According to Forbes, if you’re currently holding a large chunk of debt you’re looking to pay off in 2017, it’s wise to consider restructuring your debt so that more of your payments will go towards your principal as opposed to the interest. For student loans, refinancing can be an opportunity to lower your interest, monthly payments or both.

Create a Budget - and Stick to It

Creating a monthly budget is essential to taking control of your finances. It’s nearly impossible to keep track of all of your spending without having documentation of where the money is going. Luckily, there are numerous tools to help you create a budget, and more importantly, actually adhere to it.

If you’re an old-school pen and paper type, consider The Budget Kit. According to the Huffington PostThe Budget Kit is a workbook that tracks monthly, yearly and seasonal expenses -- even if you have an uncertain paycheck because you’re in a sales-related field.

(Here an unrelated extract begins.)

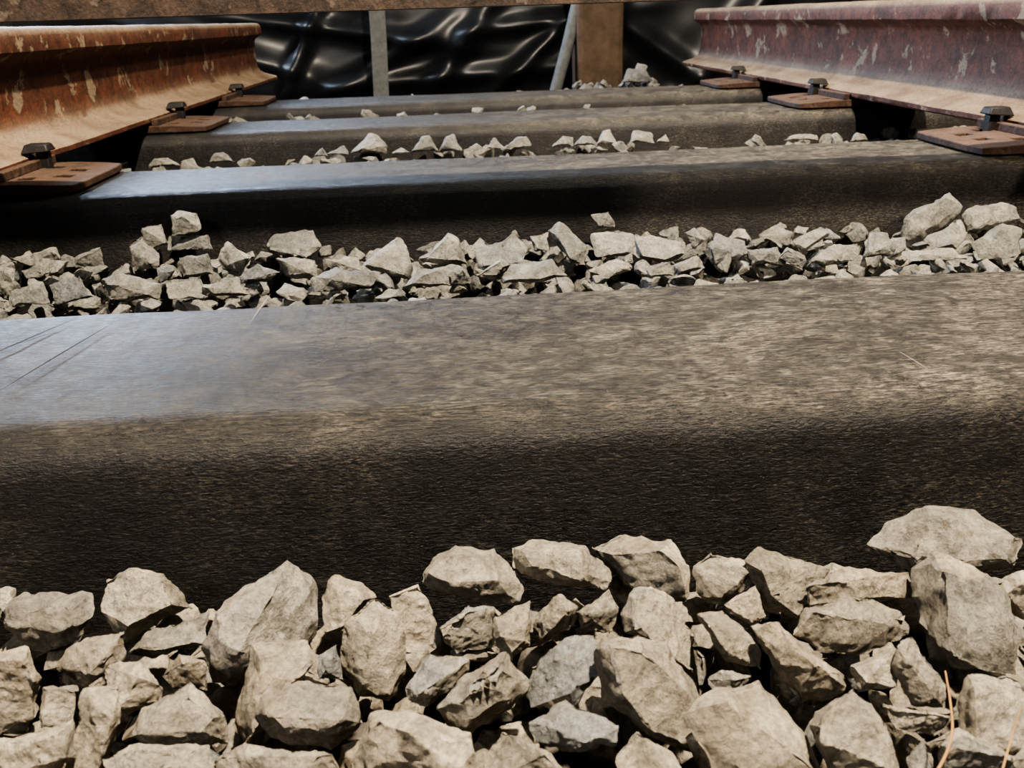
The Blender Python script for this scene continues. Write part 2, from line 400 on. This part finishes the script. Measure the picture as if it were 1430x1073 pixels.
B2=[(237,300,250,293,275,295,281,322,240,330),(230,330,290,328,296,348,235,350),(197,318,225,313,235,340,205,350),(180,345,200,330,225,360,215,380,185,375),
(15,360,80,345,85,362,40,375),(30,378,60,360,95,365,85,385,40,390),(-15,370,20,375,20,400,0,400),(135,395,160,380,225,395,222,418,150,420),
(368,350,385,325,435,320,448,345,430,362,380,355),(302,360,318,336,350,360,340,380,310,378),(330,385,360,370,390,380,375,395,335,397),(385,360,440,362,445,390,400,388),
(435,390,470,372,530,380,525,402,440,408),(505,370,555,328,583,368,570,388,520,385),(583,365,610,345,625,325,645,335,655,370,600,378),(565,400,585,375,625,372,628,400),
(650,350,670,332,690,345,665,370),(665,350,720,320,745,350,730,365,670,375),(665,385,700,360,715,370,695,395),(695,395,715,368,770,362,790,385,760,395),
(762,320,780,307,825,345,820,372,795,368),(825,300,850,295,862,318,832,320),(820,330,860,320,890,330,888,358,830,360),(820,378,860,360,890,375,850,388),
(885,325,950,335,958,355,930,368,890,360),(955,325,970,318,985,335,970,350),(940,370,975,355,985,375,945,385),(988,345,1000,325,1040,335,1045,360,1000,368),
(1062,330,1080,312,1110,325,1100,345),(1105,335,1150,315,1160,325,1120,355),(1085,360,1100,345,1130,360,1120,375),(1130,365,1165,340,1195,345,1200,365,1150,372),
(1205,360,1215,325,1240,325,1250,355),(1258,340,1262,305,1325,268,1343,290,1320,315,1285,345),(1345,300,1360,285,1415,282,1423,305,1380,320,1350,325),
(1290,335,1330,310,1350,325,1340,350,1300,350),(1355,340,1400,310,1425,320,1425,355,1370,362),(1260,350,1330,345,1350,362,1270,365),(1045,350,1085,345,1100,370,1050,370),
(225,392,280,388,290,415,230,418),(280,400,330,390,350,412,285,415),(100,360,140,345,145,370,105,375),(70,395,110,385,130,415,75,425),(10,405,60,395,70,425,15,430),
(250,360,290,355,300,385,255,388),(630,380,650,370,660,395,630,397),(900,372,935,365,940,385,905,388),(740,330,765,325,768,350,745,352),(455,362,500,358,505,378,460,380)]
for i,r in enumerate(B2): outline_rock(r,-.06,1.115,300+i,cuts=12,ymin=.70)
cur='c'
B3=[(488,215,515,185,530,190,542,205,540,215),(455,215,480,203,490,217),(575,212,588,190,600,188,612,210),(612,212,622,190,634,187,645,210),(680,207,690,190,705,207),(705,207,720,192,735,190,745,203),
(770,205,785,190,800,192,800,205),(800,203,812,190,825,190,835,203),(832,202,842,182,852,180,862,200),(878,200,885,182,910,183,914,200),(915,198,930,187,935,198),(290,228,300,214,312,212,328,226),
(205,235,215,220,235,220,255,232),(438,218,450,205,458,218),(1095,196,1110,187,1140,187,1142,196),(545,215,560,205,573,213),(650,210,665,200,678,208)]
for i,r in enumerate(B3): outline_rock(r,-.03,1.79,500+i,cuts=8,ymin=1.45)
cur='e'
B4=[(868,116,878,94,900,96,914,114),(880,112,890,88,905,92,900,112)]
for i,r in enumerate(B4): outline_rock(r,.0,3.15,600+i,cuts=7)
lib=[]
for k in range(18):
    R_=random.Random(k+900); bm=bmesh.new()
    for _ in range(12):
        d=Vector((R_.gauss(0,1),R_.gauss(0,1),R_.gauss(0,1))).normalized()
        bm.verts.new((d.x*.5*R_.uniform(.75,1.1),d.y*.38*R_.uniform(.8,1.1),d.z*.30*R_.uniform(.8,1.1)))
    hull(bm); chip(bm,R_,.8,3,.1)
    finish_rock(bm,.85,8,k)
    lib.append(bm_arrays(bm)); bm.free()
def scatter(x0,x1,y0,y1,z,step,smin,smax,zj=.012,prob=1.):
    x=x0
    while x<x1:
        y=y0
        while y<y1:
            if random.random()<prob:
                vs,fs=random.choice(lib)
                s_=random.uniform(smin,smax)
                Rm=np.array(Matrix.Rotation(random.uniform(0,6.28),3,'Z')@Matrix.Rotation(random.uniform(-.6,.6),3,'X')@Matrix.Rotation(random.uniform(-.6,.6),3,'Y'))
                q=vs@Rm.T*s_
                yy=y+random.uniform(-.4,.4)*step
                yy=min(max(yy,y0-q[:,1].min()),y1-q[:,1].max())
                add_mesh(q+np.array([x+random.uniform(-.4,.4)*step,yy,z+random.uniform(-zj,zj)]),fs)
            y+=step
        x+=step
cur='a'; e0=TB[0]-TW-.003
scatter(-1.0,1.2,-.35,e0,-.155,.042,.045,.065)
scatter(-1.0,1.2,-.35,e0,-.125,.040,.042,.060)
scatter(-1.0,-.30,-.35,e0,-.095,.045,.045,.065)
scatter(.36,1.2,-.35,e0,-.090,.045,.045,.065)
scatter(-.30,.36,-.35,.235,-.095,.045,.045,.065)
scatter(-.30,.36,.25,e0,-.112,.030,.022,.038,.01)
gaps=[(TB[0]+.002,TB[1]-TW-.002),(TB[1]+.002,TB[2]-TW-.002),(TB[2]+.002,TB[3]-TW-.002),(TB[3]+.01,3.22)]
cur='b'
scatter(-1.1,1.35,*gaps[0],-.125,.045,.045,.065)
scatter(-1.1,1.35,*gaps[0],-.095,.043,.040,.060)
scatter(-.62,.70,gaps[0][0]+.2,gaps[0][1],-.082,.045,.028,.045)
scatter(-1.1,-.60,*gaps[0],-.075,.05,.045,.065)
scatter(.72,1.35,*gaps[0],-.070,.05,.045,.065)
cur='c'
scatter(-1.1,1.35,*gaps[1],-.10,.048,.05,.07)
scatter(-1.1,1.35,*gaps[1],-.060,.052,.045,.06,.012,.85)
cur='d'
scatter(-1.1,1.35,*gaps[2],-.075,.048,.05,.07)
scatter(-1.1,1.35,*gaps[2],-.040,.055,.045,.060,.012,.5)
cur='e'
scatter(-1.1,1.35,*gaps[3],-.10,.052,.05,.07)
scatter(-1.1,1.35,*gaps[3],-.065,.06,.05,.07)
scatter(.42,.70,3.08,3.22,-.035,.05,.045,.06)
for kk in sorted(BEDS):
    V_=np.concatenate(BEDS[kk][0]); F_=np.concatenate(BEDS[kk][1])
    me=bpy.data.meshes.new('crushed_stone_ballast')
    me.vertices.add(len(V_)); me.vertices.foreach_set('co',V_.astype(np.float32).ravel())
    me.loops.add(len(F_)*3); me.loops.foreach_set('vertex_index',F_.astype(np.int32).ravel())
    me.polygons.add(len(F_)); me.polygons.foreach_set('loop_start',np.arange(0,len(F_)*3,3,dtype=np.int32))
    me.update(calc_edges=True); me.validate()
    me.polygons.foreach_set('use_smooth',np.ones(len(F_),dtype=bool))
    me.set_sharp_from_angle(angle=math.radians(26))
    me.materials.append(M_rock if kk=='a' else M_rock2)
    o=bpy.data.objects.new('crushed_stone_ballast',me); col.objects.link(o)

def stem(name,pts,r,m=None):
    cu=bpy.data.curves.new(name,'CURVE'); cu.dimensions='3D'; cu.bevel_depth=r; cu.bevel_resolution=2
    sp=cu.splines.new('NURBS'); sp.points.add(len(pts)-1); sp.use_endpoint_u=True; sp.order_u=3
    for i,p in enumerate(pts): sp.points[i].co=(*p,1); sp.points[i].radius=1-.5*i/len(pts)
    o=bpy.data.objects.new(name,cu); col.objects.link(o); cu.materials.append(m or M_straw); return o
st=empty('dry_straw')
a=stem('stem_1',[hit_z(1308,1078,-.06),hit_z(1332,1040,-.055),hit_z(1328,980,-.058),hit_z(1320,938,-.062)],.0006); a.parent=st
a=stem('stem_2',[hit_z(1400,1075,-.055),hit_z(1412,1030,-.05),hit_z(1425,990,-.055)],.0004); a.parent=st

# ---------------------------------------------------------------- back: polythene, post, straps
bm=bmesh.new()
nx,nz=240,70; grid=[]
def ridge(x,z,x0,z0,ang,w,L):
    dx=(x-x0)*math.cos(ang)+(z-z0)*math.sin(ang); dn=-(x-x0)*math.sin(ang)+(z-z0)*math.cos(ang)
    return math.exp(-(dn/w)**2)*math.exp(-(dx/L)**4)
RG=[(-.55,.12,1.1,.03,.3),(-.25,.05,.5,.035,.35),(.05,.10,.9,.04,.3),(.28,.02,.7,.03,.3),(-.05,-.02,.05,.035,.6),(-.85,.1,-.3,.04,.4),(.75,.1,-.6,.04,.4),(1.1,.1,.9,.05,.4),(.62,.15,1.3,.03,.3),(-.4,.16,-.15,.03,.5),(.35,.17,.1,.03,.4)]
for i in range(nx+1):
    row=[]
    for j in range(nz+1):
        x=-1.6+3.4*i/nx; z=-.2+.85*j/nz
        d=.06*noise.noise(Vector((x*1.6+z*1.5,z*2.2-x*.8,3.1)))+.010*noise.noise(Vector((x*6-z*5,z*6+x*3,1)))
        for q in RG: d+=.045*ridge(x,z,*q)
        row.append(bm.verts.new((x,3.70-d,z)))
    grid.append(row)
for i in range(nx):
    for j in range(nz): bm.faces.new((grid[i][j],grid[i+1][j],grid[i+1][j+1],grid[i][j+1]))
obj('black_plastic_sheet',bm,M_sheet,None,True)
def post_from_px(name,u0,u1,y,m,z0,z1,du=0,dep=None):
    a=hit_y(u0,70,y); b=hit_y(u1,70,y); w=(b-a).length; d=dep or w
    bm=bmesh.new()
    box(bm,(0,0,(z0+z1)/2),(w,d,z1-z0))
    bmesh.ops.subdivide_edges(bm,edges=[e for e in bm.edges if abs(e.verts[0].co.z-e.verts[1].co.z)>.1],cuts=12)
    for v in bm.verts:
        v.co.x+=noise.noise(Vector((v.co.z*5,u0,0)))*.004+du*(v.co.z-z0)
    o=obj(name,bm,m); bv=o.modifiers.new('b','BEVEL'); bv.width=min(w,d)*.12; bv.segments=2; bv.limit_method='ANGLE'
    c_=(a+b)/2; o.location=(c_.x,y,0); return o
post_from_px('timber_post',802,866,3.40,M_post,-.2,.75)
post_from_px('webbing_strap',515,537,3.42,M_strap,-.2,.7,.03,.012)
p0=hit_y(778,118,3.36); p1=hit_y(805,10,3.36)
h=stem('grey_hose',[p0+(p0-p1)*1.0,p0,(p0+p1)/2+Vector((.004,0,0)),p1,p1+(p1-p0)*1.8],.022,M_strap)
for p in h.data.splines[0].points: p.radius=1

# ---------------------------------------------------------------- room shell
def slab(name,c_,s_,m):
    bm=bmesh.new(); box(bm,c_,s_); bmesh.ops.subdivide_edges(bm,edges=bm.edges[:],cuts=3,use_grid_fill=True); return obj(name,bm,m)
slab('floor',(0,1,-.23),(9,9,.06),M_floor)
slab('wall_back',(0,4.6,1.4),(9,.1,3.2),M_wall)
slab('wall_left',(-4.5,1,1.4),(.1,9,3.2),M_wall)
slab('wall_right',(4.5,1,1.4),(.1,9,3.2),M_wall)

# ---------------------------------------------------------------- lights
def area(name,loc,target,size,power,colr,sy_=None):
    l=bpy.data.lights.new(name,'AREA'); l.energy=power; l.color=colr; l.size=size
    if sy_: l.shape='RECTANGLE'; l.size_y=sy_
    o=bpy.data.objects.new(name,l); col.objects.link(o); o.location=loc
    o.rotation_euler=(Vector(target)-Vector(loc)).to_track_quat('-Z','Y').to_euler(); return o
def spot(name,loc,target,power,colr,ang,blend=.15,rad=.03):
    l=bpy.data.lights.new(name,'SPOT'); l.energy=power; l.color=colr; l.spot_size=math.radians(ang); l.spot_blend=blend; l.shadow_soft_size=rad
    o=bpy.data.objects.new(name,l); col.objects.link(o); o.location=loc
    o.rotation_euler=(Vector(target)-Vector(loc)).to_track_quat('-Z','Y').to_euler(); return o
area('ceiling_lamp_warm',(.45,-.10,2.3),(.1,.6,0),.08,225,(1,.88,.72))
area('window_cool',(-1.85,3.8,1.30),(-.4,.6,0),.8,190,(.66,.79,1),.8)
area('ceiling_lamp_rear',(.9,2.4,2.4),(.2,2.2,0),.25,38,(1,.92,.80))
area('lamp_side',(-1.6,-1.2,1.6),(-.2,2.0,0),.5,20,(.95,.96,1))
spot('added_spot',(1.3,-.9,1.2),(.82,1.15,-.05),150,(1,.86,.68),27,.10)  # added, no known source; cone edge stands in for the second tie's shadow edge
w=bpy.data.worlds.new('world'); scene.world=w; w.use_nodes=True
w.node_tree.nodes['Background'].inputs[0].default_value=(.9,.93,1,1); w.node_tree.nodes['Background'].inputs[1].default_value=.12

# ---------------------------------------------------------------- camera
cd=bpy.data.cameras.new('camera'); cam=bpy.data.objects.new('camera',cd); col.objects.link(cam)
Mx=Matrix.Identity(4)
for i in range(3):
    Mx[i][0]=R2[i]; Mx[i][1]=U2[i]; Mx[i][2]=-fwd[i]; Mx[i][3]=CAM[i]
cam.matrix_world=Mx
cd.sensor_fit='HORIZONTAL'; cd.sensor_width=36; cd.lens=36*F/W; cd.clip_start=.01
cd.dof.use_dof=True; cd.dof.focus_distance=.65; cd.dof.aperture_fstop=22
scene.camera=cam
scene.view_settings.look='AgX - High Contrast'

If you’re more tech-savvy, try the free app Mint. Mint categorizes all of your spending,  including charges made on your credit cards. The app also tracks your budget and sends text message warnings when you’re close to exceeding your monthly spending limits in any category.

Plan For Retirement

Most people know that they should be saving for retirement, but many don’t know where to start or lack the motivation to be proactive about it. According to US News & Money, a great place to start is by putting your “windfalls” away into a retirement account. Windfalls may include a salary raise, a holiday bonus, inheritance or tax refund. Another way to increase your retirement fund is to consistently increase contributions. Even if it’s only by $10 every six months, every little bit counts.

In addition, you could consider redirecting debt payments into savings once they are paid off. For example, as soon as you pay off a credit card, put the money you would have spent on the payment into your retirement account. Your budget won’t notice the difference, but your long-term savings will.